Autrement dit : si le fait de manger les animaux est une construction culturelle, leur non-consommabilité sexuelle l’est tout autant. Dans sa lignée, l’association de défense des animaux la plus active du moment, L214, n’en fait pas une priorité, même si elle condamne la pratique. “Bien sûr que je suis opposée à la zoophilie ! C’est comme si vous me demandiez si j’étais pour le viol, s’insurge Brigitte Gothière. Mais pourquoi serait-on plus choqué par un acte de zoophilie que par le fait de découper et manger les animaux ?”
La porn-star la plus underground de l’histoire
La Danoise Bodil Joensen était, littéralement, une beauté sauvage. Elle grandit dans les années 1950 sous le joug d’une mère bigote. Bodil a peu d’amis, hormis son chien, “l’amour de sa vie”, avec qui elle entretient une relation zoophile dès l’adolescence. Jusqu’à sa mort, elle gardera sa photo en médaillon autour du cou. Dès l’âge de 15 ans, Bodil travaille dans des fermes. A 17 ans, elle tourne un premier film X et, à 25 ans, elle se spécialise dans la zoopornographie.
Son film le plus fameux, Animal Lover, fera d’elle une icône underground et une curiosité mondiale. Sur les quelques images accessibles sur le net, on la voit, blonde et gironde, chevauchant nue dans une esthétique rabelaisienne, naturaliste et seventies. Avec l’argent des tournages, elle se paie une ferme spécialisée dans l’insémination située au milieu d’une campagne danoise conservatrice et moraliste. Des curieux s’y pressent pour la filmer avec ses animaux.
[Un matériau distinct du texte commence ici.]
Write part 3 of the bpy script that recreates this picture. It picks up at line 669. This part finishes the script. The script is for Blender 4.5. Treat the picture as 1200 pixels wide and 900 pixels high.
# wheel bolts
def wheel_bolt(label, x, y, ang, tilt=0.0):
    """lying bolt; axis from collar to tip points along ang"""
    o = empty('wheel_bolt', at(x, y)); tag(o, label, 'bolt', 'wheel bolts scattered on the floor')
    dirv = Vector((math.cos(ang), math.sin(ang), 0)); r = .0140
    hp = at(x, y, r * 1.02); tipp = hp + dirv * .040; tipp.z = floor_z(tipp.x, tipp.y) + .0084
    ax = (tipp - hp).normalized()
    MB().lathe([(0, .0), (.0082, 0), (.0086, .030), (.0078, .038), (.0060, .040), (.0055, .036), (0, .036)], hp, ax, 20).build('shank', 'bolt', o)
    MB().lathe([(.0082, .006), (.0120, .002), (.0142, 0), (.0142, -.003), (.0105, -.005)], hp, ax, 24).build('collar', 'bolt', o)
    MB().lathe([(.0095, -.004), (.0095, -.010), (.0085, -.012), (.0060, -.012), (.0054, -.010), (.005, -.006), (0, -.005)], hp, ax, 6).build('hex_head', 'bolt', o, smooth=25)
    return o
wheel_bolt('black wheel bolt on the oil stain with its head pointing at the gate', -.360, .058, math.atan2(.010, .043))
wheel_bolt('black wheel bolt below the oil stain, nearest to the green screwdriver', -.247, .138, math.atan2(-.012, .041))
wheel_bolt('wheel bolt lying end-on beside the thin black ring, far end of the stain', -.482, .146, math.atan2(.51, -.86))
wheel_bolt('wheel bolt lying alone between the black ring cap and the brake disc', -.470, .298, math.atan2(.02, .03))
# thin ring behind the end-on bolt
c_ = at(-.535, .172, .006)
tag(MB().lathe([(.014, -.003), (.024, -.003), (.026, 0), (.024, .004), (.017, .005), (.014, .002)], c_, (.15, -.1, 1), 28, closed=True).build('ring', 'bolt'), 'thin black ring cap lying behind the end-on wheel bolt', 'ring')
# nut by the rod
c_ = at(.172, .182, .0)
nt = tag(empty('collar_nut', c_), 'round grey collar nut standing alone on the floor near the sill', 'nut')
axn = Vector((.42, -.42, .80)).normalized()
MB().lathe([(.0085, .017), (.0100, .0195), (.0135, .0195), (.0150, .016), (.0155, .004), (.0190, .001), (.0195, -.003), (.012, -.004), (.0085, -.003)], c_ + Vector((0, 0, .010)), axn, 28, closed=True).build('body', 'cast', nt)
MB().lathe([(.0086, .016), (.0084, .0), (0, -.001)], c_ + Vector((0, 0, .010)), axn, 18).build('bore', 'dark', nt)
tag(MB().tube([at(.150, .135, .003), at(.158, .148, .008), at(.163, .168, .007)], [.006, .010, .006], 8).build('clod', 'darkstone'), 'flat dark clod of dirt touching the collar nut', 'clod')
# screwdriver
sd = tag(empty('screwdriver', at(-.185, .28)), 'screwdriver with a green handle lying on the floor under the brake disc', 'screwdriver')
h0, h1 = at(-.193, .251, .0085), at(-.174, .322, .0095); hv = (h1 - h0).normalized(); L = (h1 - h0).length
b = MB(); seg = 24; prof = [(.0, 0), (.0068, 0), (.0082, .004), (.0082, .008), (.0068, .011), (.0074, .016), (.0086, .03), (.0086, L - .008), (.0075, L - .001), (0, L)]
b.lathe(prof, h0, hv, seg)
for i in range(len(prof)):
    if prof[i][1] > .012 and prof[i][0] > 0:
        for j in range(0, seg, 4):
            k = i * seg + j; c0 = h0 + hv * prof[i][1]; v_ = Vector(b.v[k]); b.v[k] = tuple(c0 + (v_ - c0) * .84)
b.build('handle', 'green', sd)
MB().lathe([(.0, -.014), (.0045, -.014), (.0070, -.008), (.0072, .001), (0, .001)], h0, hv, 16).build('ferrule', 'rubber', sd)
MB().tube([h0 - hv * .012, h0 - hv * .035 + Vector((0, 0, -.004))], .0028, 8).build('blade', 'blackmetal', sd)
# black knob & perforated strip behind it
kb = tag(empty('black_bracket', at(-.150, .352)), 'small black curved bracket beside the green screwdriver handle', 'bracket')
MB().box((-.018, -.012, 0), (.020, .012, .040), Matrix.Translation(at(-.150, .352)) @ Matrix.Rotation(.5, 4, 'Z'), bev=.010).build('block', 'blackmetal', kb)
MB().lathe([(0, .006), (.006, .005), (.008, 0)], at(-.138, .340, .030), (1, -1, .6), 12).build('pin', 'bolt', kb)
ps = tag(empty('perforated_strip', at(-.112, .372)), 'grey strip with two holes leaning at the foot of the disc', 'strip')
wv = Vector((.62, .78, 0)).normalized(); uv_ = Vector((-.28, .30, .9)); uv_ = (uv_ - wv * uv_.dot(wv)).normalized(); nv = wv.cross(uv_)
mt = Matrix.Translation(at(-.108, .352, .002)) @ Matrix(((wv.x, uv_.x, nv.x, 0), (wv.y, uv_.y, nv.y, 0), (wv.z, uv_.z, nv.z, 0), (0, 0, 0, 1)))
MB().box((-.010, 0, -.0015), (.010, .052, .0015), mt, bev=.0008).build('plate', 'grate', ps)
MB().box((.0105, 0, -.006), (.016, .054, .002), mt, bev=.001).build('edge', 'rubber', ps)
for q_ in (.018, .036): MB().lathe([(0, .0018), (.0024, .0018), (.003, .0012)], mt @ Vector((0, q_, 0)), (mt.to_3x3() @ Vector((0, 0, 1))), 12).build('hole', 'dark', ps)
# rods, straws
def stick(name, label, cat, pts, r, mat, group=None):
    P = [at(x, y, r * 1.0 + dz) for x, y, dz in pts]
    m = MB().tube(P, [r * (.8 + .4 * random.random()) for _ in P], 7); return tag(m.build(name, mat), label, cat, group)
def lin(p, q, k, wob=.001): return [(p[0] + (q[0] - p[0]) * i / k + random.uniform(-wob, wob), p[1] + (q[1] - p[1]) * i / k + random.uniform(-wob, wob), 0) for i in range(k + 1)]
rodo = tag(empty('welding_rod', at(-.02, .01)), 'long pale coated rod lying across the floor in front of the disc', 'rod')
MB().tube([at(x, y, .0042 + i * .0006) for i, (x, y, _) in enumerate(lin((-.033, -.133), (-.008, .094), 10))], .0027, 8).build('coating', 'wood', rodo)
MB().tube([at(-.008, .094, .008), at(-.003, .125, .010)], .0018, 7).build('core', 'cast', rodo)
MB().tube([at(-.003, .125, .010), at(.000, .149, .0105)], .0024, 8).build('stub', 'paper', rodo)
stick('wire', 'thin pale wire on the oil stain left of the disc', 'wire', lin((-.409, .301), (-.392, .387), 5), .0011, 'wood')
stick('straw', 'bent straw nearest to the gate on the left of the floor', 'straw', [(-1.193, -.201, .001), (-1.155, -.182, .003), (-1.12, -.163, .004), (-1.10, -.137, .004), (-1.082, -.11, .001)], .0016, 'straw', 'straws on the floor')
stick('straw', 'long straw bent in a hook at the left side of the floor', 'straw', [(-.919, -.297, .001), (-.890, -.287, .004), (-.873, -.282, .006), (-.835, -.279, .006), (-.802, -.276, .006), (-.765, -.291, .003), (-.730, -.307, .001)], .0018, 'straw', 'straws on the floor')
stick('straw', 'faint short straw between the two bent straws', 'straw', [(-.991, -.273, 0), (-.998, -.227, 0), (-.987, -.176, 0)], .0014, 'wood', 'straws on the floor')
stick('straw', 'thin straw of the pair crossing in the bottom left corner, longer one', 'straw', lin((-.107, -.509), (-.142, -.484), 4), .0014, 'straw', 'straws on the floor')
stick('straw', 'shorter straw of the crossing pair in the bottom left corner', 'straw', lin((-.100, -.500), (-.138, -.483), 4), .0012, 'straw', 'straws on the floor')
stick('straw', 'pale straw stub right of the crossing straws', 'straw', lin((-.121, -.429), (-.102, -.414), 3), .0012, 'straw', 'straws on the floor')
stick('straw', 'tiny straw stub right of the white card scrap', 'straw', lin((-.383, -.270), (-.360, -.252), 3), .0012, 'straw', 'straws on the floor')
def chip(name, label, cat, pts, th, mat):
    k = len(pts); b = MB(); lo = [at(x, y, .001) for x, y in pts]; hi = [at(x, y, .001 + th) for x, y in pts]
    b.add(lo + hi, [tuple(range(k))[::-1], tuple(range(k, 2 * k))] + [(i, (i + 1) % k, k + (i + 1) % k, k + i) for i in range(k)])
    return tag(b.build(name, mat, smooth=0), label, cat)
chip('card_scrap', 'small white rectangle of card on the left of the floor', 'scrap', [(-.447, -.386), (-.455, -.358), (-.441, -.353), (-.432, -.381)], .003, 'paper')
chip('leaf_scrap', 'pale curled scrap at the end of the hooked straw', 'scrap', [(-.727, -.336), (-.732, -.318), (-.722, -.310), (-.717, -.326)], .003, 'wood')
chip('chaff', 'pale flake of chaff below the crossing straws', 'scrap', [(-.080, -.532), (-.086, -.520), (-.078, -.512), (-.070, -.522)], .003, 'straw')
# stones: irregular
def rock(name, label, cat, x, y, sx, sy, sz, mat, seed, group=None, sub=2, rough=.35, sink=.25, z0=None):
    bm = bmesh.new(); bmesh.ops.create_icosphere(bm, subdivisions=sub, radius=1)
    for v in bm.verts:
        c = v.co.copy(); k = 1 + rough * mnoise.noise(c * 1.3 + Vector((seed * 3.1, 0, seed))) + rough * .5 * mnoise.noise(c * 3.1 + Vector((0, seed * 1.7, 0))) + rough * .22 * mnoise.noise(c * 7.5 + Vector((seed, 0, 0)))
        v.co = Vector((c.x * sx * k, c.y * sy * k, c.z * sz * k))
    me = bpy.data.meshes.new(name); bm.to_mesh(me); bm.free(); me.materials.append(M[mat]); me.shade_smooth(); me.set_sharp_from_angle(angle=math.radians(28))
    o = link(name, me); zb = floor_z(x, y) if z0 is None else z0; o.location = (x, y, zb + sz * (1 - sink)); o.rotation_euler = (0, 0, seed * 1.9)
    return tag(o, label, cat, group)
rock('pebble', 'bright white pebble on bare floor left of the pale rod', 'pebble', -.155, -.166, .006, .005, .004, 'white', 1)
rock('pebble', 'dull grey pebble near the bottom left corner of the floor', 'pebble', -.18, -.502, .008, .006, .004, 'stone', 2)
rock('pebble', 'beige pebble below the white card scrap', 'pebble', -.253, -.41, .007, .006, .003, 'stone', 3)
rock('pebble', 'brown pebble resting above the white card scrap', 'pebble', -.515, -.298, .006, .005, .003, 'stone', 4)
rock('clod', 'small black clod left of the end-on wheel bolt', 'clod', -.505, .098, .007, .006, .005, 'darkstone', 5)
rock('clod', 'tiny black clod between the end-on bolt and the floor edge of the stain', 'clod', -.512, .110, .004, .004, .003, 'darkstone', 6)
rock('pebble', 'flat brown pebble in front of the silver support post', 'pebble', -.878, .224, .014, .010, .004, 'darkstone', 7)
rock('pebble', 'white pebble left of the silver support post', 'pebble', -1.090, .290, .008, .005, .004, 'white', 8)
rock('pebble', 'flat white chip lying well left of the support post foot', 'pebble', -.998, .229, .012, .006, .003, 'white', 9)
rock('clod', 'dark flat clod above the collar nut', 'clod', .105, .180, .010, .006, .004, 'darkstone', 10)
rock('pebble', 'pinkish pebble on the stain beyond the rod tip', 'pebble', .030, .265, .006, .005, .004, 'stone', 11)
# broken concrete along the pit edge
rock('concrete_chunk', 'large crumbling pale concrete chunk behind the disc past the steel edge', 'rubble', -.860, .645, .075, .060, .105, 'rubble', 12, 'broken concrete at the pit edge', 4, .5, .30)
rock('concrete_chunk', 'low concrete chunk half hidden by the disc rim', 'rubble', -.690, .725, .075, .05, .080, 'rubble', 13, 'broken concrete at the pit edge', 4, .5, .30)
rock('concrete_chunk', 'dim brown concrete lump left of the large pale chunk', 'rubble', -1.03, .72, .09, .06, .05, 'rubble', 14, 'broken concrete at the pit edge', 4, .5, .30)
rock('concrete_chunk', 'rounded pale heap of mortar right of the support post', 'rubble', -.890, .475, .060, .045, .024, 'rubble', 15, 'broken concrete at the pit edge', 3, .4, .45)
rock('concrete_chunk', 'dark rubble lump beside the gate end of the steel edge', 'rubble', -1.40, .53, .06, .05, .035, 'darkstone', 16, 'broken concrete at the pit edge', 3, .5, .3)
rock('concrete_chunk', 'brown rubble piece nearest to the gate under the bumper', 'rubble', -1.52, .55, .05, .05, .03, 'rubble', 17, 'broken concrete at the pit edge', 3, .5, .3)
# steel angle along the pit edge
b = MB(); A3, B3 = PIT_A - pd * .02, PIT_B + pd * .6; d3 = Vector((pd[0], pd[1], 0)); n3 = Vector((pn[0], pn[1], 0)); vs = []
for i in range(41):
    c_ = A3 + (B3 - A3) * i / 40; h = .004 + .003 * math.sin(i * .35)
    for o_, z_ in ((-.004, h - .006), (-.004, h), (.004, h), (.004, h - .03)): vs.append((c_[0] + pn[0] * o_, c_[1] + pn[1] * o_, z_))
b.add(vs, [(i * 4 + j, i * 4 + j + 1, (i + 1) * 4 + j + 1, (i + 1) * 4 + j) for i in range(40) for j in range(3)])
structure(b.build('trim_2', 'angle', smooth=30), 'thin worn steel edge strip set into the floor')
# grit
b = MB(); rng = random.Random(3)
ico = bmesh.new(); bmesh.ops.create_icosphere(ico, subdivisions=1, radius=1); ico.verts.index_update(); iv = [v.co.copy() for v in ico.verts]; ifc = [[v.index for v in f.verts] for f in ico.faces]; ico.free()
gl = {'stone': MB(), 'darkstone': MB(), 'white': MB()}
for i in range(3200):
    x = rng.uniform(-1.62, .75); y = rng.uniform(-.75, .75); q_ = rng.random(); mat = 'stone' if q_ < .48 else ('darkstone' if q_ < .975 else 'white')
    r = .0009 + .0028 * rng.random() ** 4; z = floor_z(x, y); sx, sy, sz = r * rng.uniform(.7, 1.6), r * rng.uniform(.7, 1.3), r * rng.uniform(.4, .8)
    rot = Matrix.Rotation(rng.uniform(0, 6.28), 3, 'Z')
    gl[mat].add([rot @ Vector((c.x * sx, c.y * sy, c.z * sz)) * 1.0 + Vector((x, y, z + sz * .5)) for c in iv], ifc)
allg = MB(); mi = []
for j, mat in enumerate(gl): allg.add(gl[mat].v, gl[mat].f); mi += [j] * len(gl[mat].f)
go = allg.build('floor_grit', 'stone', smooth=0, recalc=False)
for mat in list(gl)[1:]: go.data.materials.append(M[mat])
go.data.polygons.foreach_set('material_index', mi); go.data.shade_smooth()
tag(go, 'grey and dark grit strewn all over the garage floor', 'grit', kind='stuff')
Ses performances avec des porcs lui valent le surnom de Boar Girl (“La femme-sanglier”). Mais Bodil se retrouve rapidement en difficultés financières, acculée par les médisances. Endettée, elle se produit chaque soir dans des shows porno, mais à la suite de la mort de sa nouvelle chienne, Spot, elle fait une dépression et sombre dans l’alcool. Elle délaisse ses animaux et l’Etat l’envoie en prison pour négligence. Ils finiront euthanasiés. Suite à ce drame, dont elle ne se remettra pas, elle tombe dans la prostitution et la misère. Elle meurt en 1985, à 40 ans.